On the mechanical ageing of lubricating greases

This thesis focuses on the mechanical degradation of lubricating greases, including the change of thickener micro-structure and rheological properties as well as the influence of the mechanical degradation of grease on the bearing lubricant film thickness.
Grease is a multi-phase material, where the base oil is trapped within the thickener network by a combination of Van der Waals and capillary forces. Inside a bearing, grease will act as a reservoir releasing lubricant into the contact area. During bearing operation, mechanical degradation of the grease is observed, reflected by the change of grease consistency, grease bleed, apparent viscosity, etc. This will lead to a loss of lubricant, severe starvation and ultimately the failure of the bearing.

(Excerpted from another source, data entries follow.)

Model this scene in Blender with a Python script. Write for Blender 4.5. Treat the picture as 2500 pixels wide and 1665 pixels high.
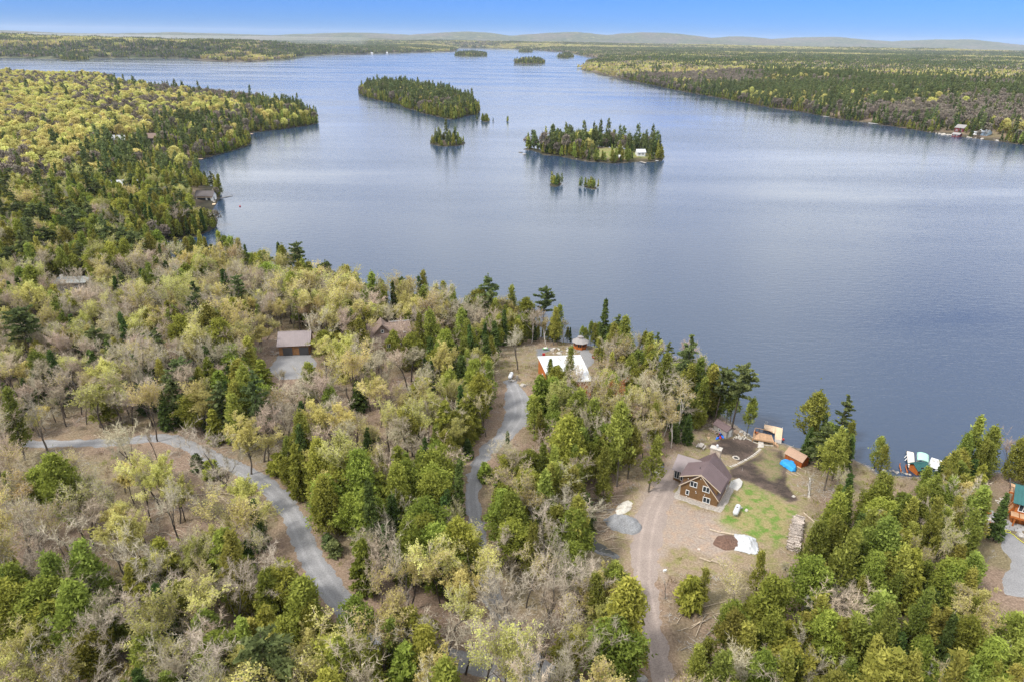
import bpy, math, random
import numpy as np
from mathutils import Matrix, Vector

random.seed(7)
rng = np.random.default_rng(7)
scene = bpy.context.scene
for o in list(bpy.data.objects):
    bpy.data.objects.remove(o)
COL = scene.collection

# ------------------------------------------------------------------ camera
CAM_H, PITCH, ROLL, FPX = 84.0, math.radians(23.82), math.radians(0.8), 1666.0
cam_d = bpy.data.cameras.new('camera')
cam = bpy.data.objects.new('camera', cam_d)
COL.objects.link(cam)
cam_d.sensor_width = 36.0
cam_d.lens = 36.0 * FPX / 2500.0
cam_d.clip_start = 0.5
cam_d.clip_end = 60000.0
cam.matrix_world = Matrix.Translation((0, 0, CAM_H)) @ Matrix.Rotation(math.pi / 2 - PITCH, 4, 'X') @ Matrix.Rotation(ROLL, 4, 'Z')
scene.camera = cam

# ------------------------------------------------------------------ light
SUN_ELEV, SUN_AZ = math.radians(52), math.radians(238)     # azimuth clockwise from +Y: behind the camera, to its left
world = bpy.data.worlds.new('World')
scene.world = world
world.use_nodes = True
wn, wl = world.node_tree.nodes, world.node_tree.links
wn.clear()
w_out = wn.new('ShaderNodeOutputWorld')
w_bg = wn.new('ShaderNodeBackground')
w_bg.inputs['Strength'].default_value = 0.11
sky = wn.new('ShaderNodeTexSky')
sky.sky_type = 'NISHITA'
sky.sun_disc = False
sky.sun_elevation = SUN_ELEV
sky.sun_rotation = SUN_AZ
sky.altitude = 300
sky.air_density = 1.0
sky.dust_density = 0.3
sky.ozone_density = 3.0
w_tc = wn.new('ShaderNodeTexCoord')
w_sep = wn.new('ShaderNodeSeparateXYZ')
wl.new(w_tc.outputs['Generated'], w_sep.inputs[0])


def wmath(op, a, b=None, clamp=False):
    n = wn.new('ShaderNodeMath')
    n.operation = op
    n.use_clamp = clamp
    for i, v in enumerate((a, b)):
        if v is None:
            continue
        if isinstance(v, (int, float)):
            n.inputs[i].default_value = v
        else:
            wl.new(v, n.inputs[i])
    return n.outputs[0]


# clear deep blue low sky, broken white cloud over the rest of the dome
w_tint = wn.new('ShaderNodeMix')
w_tint.data_type = 'RGBA'
w_tint.blend_type = 'MULTIPLY'
w_tint.inputs['Factor'].default_value = 1.0
w_tint.inputs['B'].default_value = (0.125, 0.30, 0.80, 1)
wl.new(sky.outputs[0], w_tint.inputs['A'])
zc = wmath('MAXIMUM', w_sep.outputs['Z'], 0.0)
den = wmath('ADD', zc, 0.12)
w_cmb = wn.new('ShaderNodeCombineXYZ')
wl.new(wmath('DIVIDE', w_sep.outputs['X'], den), w_cmb.inputs[0])
wl.new(wmath('DIVIDE', w_sep.outputs['Y'], den), w_cmb.inputs[1])
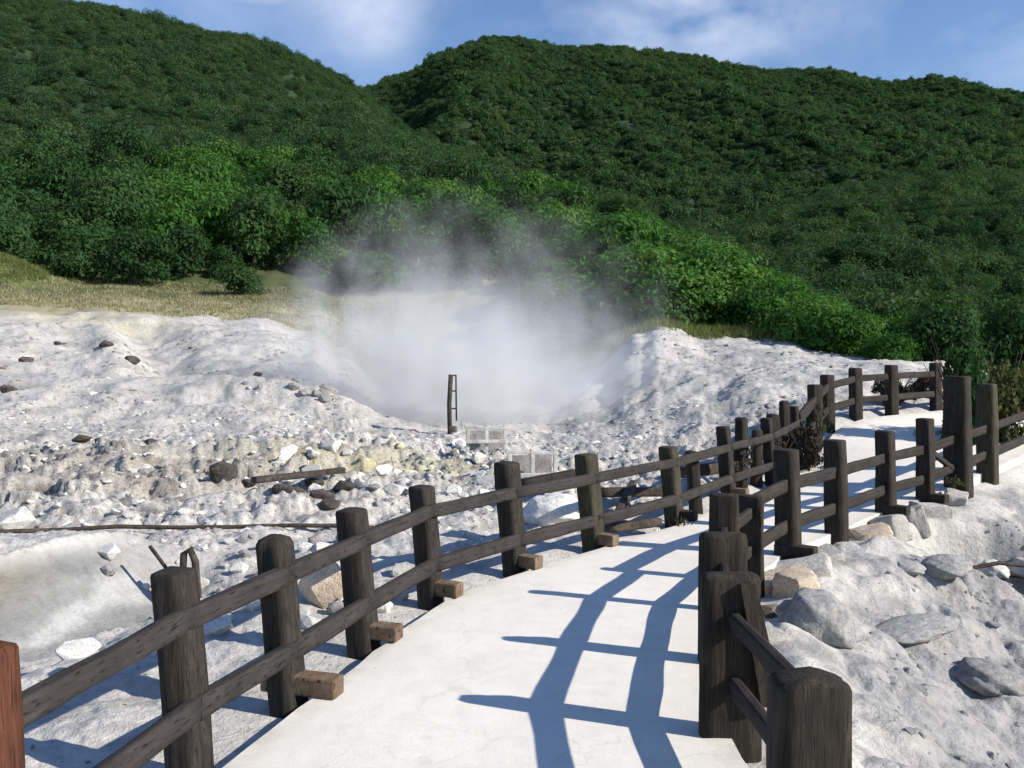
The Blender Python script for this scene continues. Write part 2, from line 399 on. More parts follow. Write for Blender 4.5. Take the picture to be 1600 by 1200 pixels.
    if detail:
        f1, f2 = worley(x * 1.5 + .3 * fbm(x * 3, y * 3, 2), y * 1.5); clod = np.clip(f2 - f1, 0, .5)
        g1, g2 = worley(x * 5 + 4, y * 5); clod2 = np.clip(g2 - g1, 0, .5)
        s = sst(.05, 1.0, pd)
        z = z + s * rough * (.20 * (clod - .2) + .075 * (clod2 - .2)) * (1 - .5 * sst(14, 19, dd)) + s * (1 - .9 * mud) * .03 * fbm(x * 2.3, y * 2.3, 4) + s * rough * .045 * fbm(x * 11, y * 11, 3) + s * rough * .03 * ridge(x * 4.3, y * 4.3, 3) * sst(22, 12, dd)
        rb = sst(.1, .5, pd) * (side > 0) * sst(15, 11, y)
        z = z + rb * (.13 * (1 - np.minimum(f1, 1)) ** 1.0 - .05 + .10 * ridge(x * .9, y * .9, 3) * .5)
        z = z + sst(14, 22, dd) * (1 - grass) * (.06 * fbm(x * 1.1, y * 1.1, 4) + .035 * ridge(x * .8 + 7, y * .8, 3))
    near = sst(.45, 0, pd)
    z = z * (1 - near) + (pz - .11) * near
    z = np.where(pd < 0, pz - .12, z)
    if want: return z, dict(pd=pd, side=side, px=px, dd=dd, rough=rough, grass=grass, pool=pb, zone=zone_rub, mud=mud, mt=mt, crack=crack)
    return z
def tz(x, y): return float(terrain(np.array([x]), np.array([y]))[0])

def build_ground():
    th = np.r_[np.linspace(-115, -38, 40)[:-1], np.linspace(-38, 38, 640), np.linspace(38, 115, 40)[1:]] * math.pi / 180
    r = np.r_[.25, np.geomspace(.7, 105, 760)]
    T, Rr = np.meshgrid(th, r); X = Rr * np.sin(T); Y = Rr * np.cos(T)
    Z, w = terrain(X, Y, True)
    V = np.stack([X, Y, Z], -1).reshape(-1, 3)
    nr, nc = X.shape; i = np.arange(nr - 1)[:, None] * nc + np.arange(nc - 1)[None]
    Fc = np.stack([i, i + 1, i + 1 + nc, i + nc], -1).reshape(-1, 4)[:, ::-1]
    me = np_mesh('ground', V, Fc)
    x, y, px, dd = X, Y, w['px'], w['dd']
    def C(*c): return np.array(c)[None, None, :]
    col = np.ones(X.shape + (3,)) * C(.565, .55, .525)
    def lay(mask, c): 
        nonlocal col; m = np.clip(mask, 0, 1)[..., None]; col = col * (1 - m) + C(*c) * m
    n = fbm(x * .35, y * .35, 4); n2 = fbm(x * 1.2 + 5, y * 1.2, 4)
    lay(sst(-.05, .35, n) * .6 * sst(15, 20, dd), (.43, .425, .42))
    lay(sst(.1, .5, n2) * .6, (.40, .385, .36)); n3 = fbm(x * 4 + 3, y * 4, 4); lay(sst(.05, .5, n3) * .45 * (w['rough'] > .1), (.3, .29, .275))
    # brown-stained flat with cracks, plus shadow lines painted along the ledge edges
    br = sst(9.4, 10.5, y + .6 * n2) * sst(15.5, 13, y + n2) * sst(-1.2, -3.2, x + 1.2 * n) * (w['side'] < 0)
    lay(br * .75, (.41, .375, .335)); lay(br * sst(.15, .5, n2) * .7, (.27, .235, .205)); lay(w['crack'], (.1, .088, .078))
    # sulphur tinge on the rubble bank and crest
    lay(np.exp(-(((x + 2) / 2.2) ** 2 + ((y - 13.2) / 1.2) ** 2)) * (.7 + .7 * n2), (.5, .45, .22))
    lay(np.exp(-(((x + 15.5) / 3) ** 2 + ((y - 33) / 2.2) ** 2)) * (.5 + .5 * n2), (.52, .47, .3))
    # right bank: cool grey mud
    rb = (w['side'] > 0) * sst(.5, 1.1, w['pd'] + .5 * n2) * sst(16, 12, y)
    lay(rb * .95, (.34, .337, .34)); lay(rb * sst(.0, .4, n), (.28, .28, .286)); lay(rb * sst(.1, .5, -n2) * .5, (.42, .415, .41)); lay(rb * sst(.1, .4, n3) * .45, (.2, .199, .2))
    lay(rb * sst(1.8, 3.0, w['pd']) * sst(-.1, .3, n2) * .7, (.2, .203, .215))
    # smooth mud bank at the left
    sk = fbm(x * 3.0 - y * 1.2, y * .7 + x * .5, 4)
    lay(w['mud'], (.25, .256, .256)); lay(w['mud'] * sst(.0, .35, sk), (.42, .425, .425)); lay(w['mud'] * sst(.1, .5, -sk) * .6, (.17, .175, .177)); lay(w['mud'] * np.exp(-((w['mt'] - .0) / .07) ** 2), (.6, .59, .57)); lay(w['mud'] * sst(7.0, 5.8, y) * np.exp(-((w['mt'] - .12) / .16) ** 2) * .8, (.25, .2, .12))
    lay(w['mud'] * sst(6.8, 8.0, y) * .8, (.47, .465, .45))
    # grass
    lay(w['grass'], (.33, .305, .2)); lay(w['grass'] * sst(44, 48, dd), (.07, .09, .035)); lay(w['grass'] * sst(500, 580, px) * sst(940, 880, px) * .8, (.2, .2, .1))
    lay(np.exp(-(((x + 27) / 3.6) ** 2 + ((y - 45) / 4) ** 2)) * 1.8, (.17, .21, .075))
    lay(w['grass'] * (px > 1230) * .8, (.13, .1, .075))
    a = me.attributes.new('tone', 'FLOAT_COLOR', 'POINT'); cc = np.ones((len(V), 4), np.float32); cc[:, :3] = col.reshape(-1, 3)
    a.data.foreach_set('color', cc.ravel())
    b = me.attributes.new('rough', 'FLOAT', 'POINT'); b.data.foreach_set('value', (w['rough'] * (1 - w['grass'])).astype(np.float32).ravel())
    return tag(mesh_obj('ground', me, GROUND), 'white and grey mineral ground with bare slopes either side of the path', 'ground', kind='structure')
build_ground()

# ------------------------------------------------------------------ hills and forest
def hill(name, label, ridge_px, d0, d1, p0, p1, z0, bend, wob, seed, ncol=160, nrow=60, crown_h=6):
    rp = np.array(ridge_px, float)
    def f(px, d):
        yr = np.interp(px, rp[:, 0], rp[:, 1]); zr = EYE + (HZ - yr) * d1 / F - crown_h
        t = (d - d0) / (d1 - d0); tt = np.clip(t, 0, 1)
        z = z0 + (zr - z0) * (tt * (1 - bend) + bend * tt ** 2 * (3 - 2 * tt))
        x = (px - 800) / F * d
        k = wob * np.sin(np.pi * np.clip(tt, 0, 1)) ** .6 * (1 - tt ** 4)
        z = z + k * (ridge(x / (d1 * .16) + seed, d / (d1 * .45) + seed, 3) - .6) 
        return np.where(t > 1, zr - (t - 1) * (d1 - d0) * .5, z)
    pp = np.linspace(p0, p1, ncol); dv = np.linspace(d0, d1 * 1.12, nrow)
    Q, D = np.meshgrid(pp, dv); Z = f(Q, D); X = (Q - 800) / F * D
    V = np.stack([X, D, Z], -1).reshape(-1, 3); i = np.arange(nrow - 1)[:, None] * ncol + np.arange(ncol - 1)[None]
    Fc = np.stack([i, i + 1, i + 1 + ncol, i + ncol], -1).reshape(-1, 4)
    o = mesh_obj(name, np_mesh(name, V, Fc), HILLM); tag(o, label, 'hill', kind='structure')
    return f
HILLM, t, b = new_mat('forest_floor'); t.ln(t.ramp(t.noise(t.add('ShaderNodeNewGeometry').outputs['Position'], .05, 5), [(.3, (.016, .036, .015)), (.7, (.026, .052, .02))]), b.inputs['Base Color'])
HA = hill('hill', 'nearer wooded hill rising at the upper left of the photo', [(-900, -40), (-300, -25), (0, 5), (130, 12), (250, 32), (400, 68), (480, 97), (545, 122), (600, 165), (680, 240), (760, 305), (850, 350), (1000, 420)], 80, 360, -900, 1000, 14, .35, 9, 1.3)
HB = hill('hill', 'farthest and broadest wooded hill with the rounded summit right of the saddle', [(0, 300), (300, 210), (450, 165), (540, 137), (610, 122), (680, 92), (720, 72), (760, 58), (800, 57), (860, 66), (950, 74), (1100, 86), (1200, 101), (1310, 106), (1380, 124), (1450, 122), (1600, 141), (1900, 190), (2500, 260)], 130, 880, 0, 2400, 8, .3, 16, 4.1, 220, 80, 17)
HC = hill('hill', 'low near wooded ridge at the right edge below the broad hill', [(900, 470), (1000, 420), (1130, 355), (1230, 302), (1330, 272), (1450, 257), (1600, 247), (1900, 225), (2500, 210)], 60, 230, 900, 2400, 2, .2, 4, 7.7)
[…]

The thesis starts with the ageing mechanism for lubricating greases with a fibre-like thickener structure (including lithium-based, lithium-complex-based and polyurea-based greases). Under shear, grease softening is found. The change of the rheological properties of the grease shows a two-phase ageing behaviour. The degradation is initially fast but subsequently slows down. This degradation is closely related to the change of the thickener micro-structure. In addition to shear, high temperatures will accelerate the ageing process following an Arrhenius behaviour. Based on these observations, an Ageing Master Curve is constructed using an energy concept. This model is later validated using a grease worker and applied to the grease ageing process inside a rolling bearing.
As a comparison to the fibre-like thickener structure greases, the ageing of calcium sulphonate complex grease is investigated. Different from the greases mentioned above, calcium sulphonate complex grease has a particle-like thickener structure that is difficult to break under shear, hence no shear softening is observed. As a result, the Ageing Master Curve is not applicable for this type of grease.
The ultimate goal of grease lubrication is to provide the bearing contacts with a separating film. This is why the influence of grease mechanical ageing on the film thickness is studied as well. The grease film thickness deviates from the calculated elastohydrodynamic film thickness (assuming lubrication by the base oil under fully flooded conditions). The grease film thickness appears to be influenced by churning, channelling, change of grease bleed and rheological properties caused by shear and/or temperature. In addition, the thickener fragments generated by mechanical degradation also contribute to the film thickness.
The results from the work described in this thesis give an important contribution to the development of rolling bearing grease life models. These models can then be used for the calculation of maintenance intervals.